APN_tamamoto_030310a.jpgこんなに厳しい道のりになるとは思わなかった。岩山を一歩登るたびに、息が苦しくなる。私の前方では、女性ゲリラ兵たちが黙々と登っていった。イラク・イラン国境の山岳地帯で、私はクルドゲリラに合流し、ともに軍事キャンプを目指していた。

彼女たちはPKK(クルディスタン労働者党)の女性ゲリラだ。PKKは女性も男性ゲリラと同じように銃を持ち、前線で戦う。

19歳のベリヴァンはトルコ東部、アララト山のふもとの村からゲリラに参加した。亜麻色の髪をひとつにまとめ、大きな瞳とそばかすが愛らしい。行軍するゲリラのペースについていけない私の元に降りてきて、手を差し出し、ひっぱりあげてくれた。厚くて硬い彼女の手をぎゅっと握りながら、私たちはいくつもの山を越えた。

ベリヴァンは湧き水を汲んでくると言って、私に銃をあずけた。そのカラシニコフ銃は重く、ずっしりと私の肩にくいこんだ。それはまぎれもなく、人を殺す道具なのだ。
PKKはクルド人の権利を求めて20年にわたり、おもにトルコでゲリラ闘争を続けてきた。7年前、トルコ軍とクルドゲリラの戦闘が激しかった頃、ゲリラに協力したという理由で、トルコ軍に村を焼き討ちにされたクルド人の村人たちに私は出会った。これからどうやって生きていけばいいのか、と村人たちは泣き崩れていた。そんなかれらにとってトルコ軍と戦うゲリラは「希望の星」だった。

99年、指導者アブドゥラ・オジャラン議長がトルコ当局に逮捕され、ゲリラ部隊はトルコ東部の山岳地帯からイラク北部に拠点を変えた。現在PKKはKADEK(クルディスタン自由民主会議)と名を変え、「民主化路線」を唱えているが、散発的な戦闘は続いている。

イラク開戦が秒読みとされる中、イラクのクルド人勢力各派は、戦闘の準備を始めている。この地が再び戦場となろうとしている。 夜になった。私たちはようやく軍事キャンプにたどりついた。空気は澄みわたり、濡れた緑の匂いがあたり一面に漂う。べリヴァンは夜空を見上げた。
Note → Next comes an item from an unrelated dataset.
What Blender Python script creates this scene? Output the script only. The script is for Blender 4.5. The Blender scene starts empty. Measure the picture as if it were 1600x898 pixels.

美しい横顔が、やわらかな月の明かりに照らされた。

彼女は私にささやいた。「今度戦いが始まれば、私も死ぬことになるかもしれない。はかない私の命だけれど、あの星のように、いつまでもクルディスタンのために輝き続けたい」
空には、きらめく星のひかりがクルドの大地に降りそそいでいた。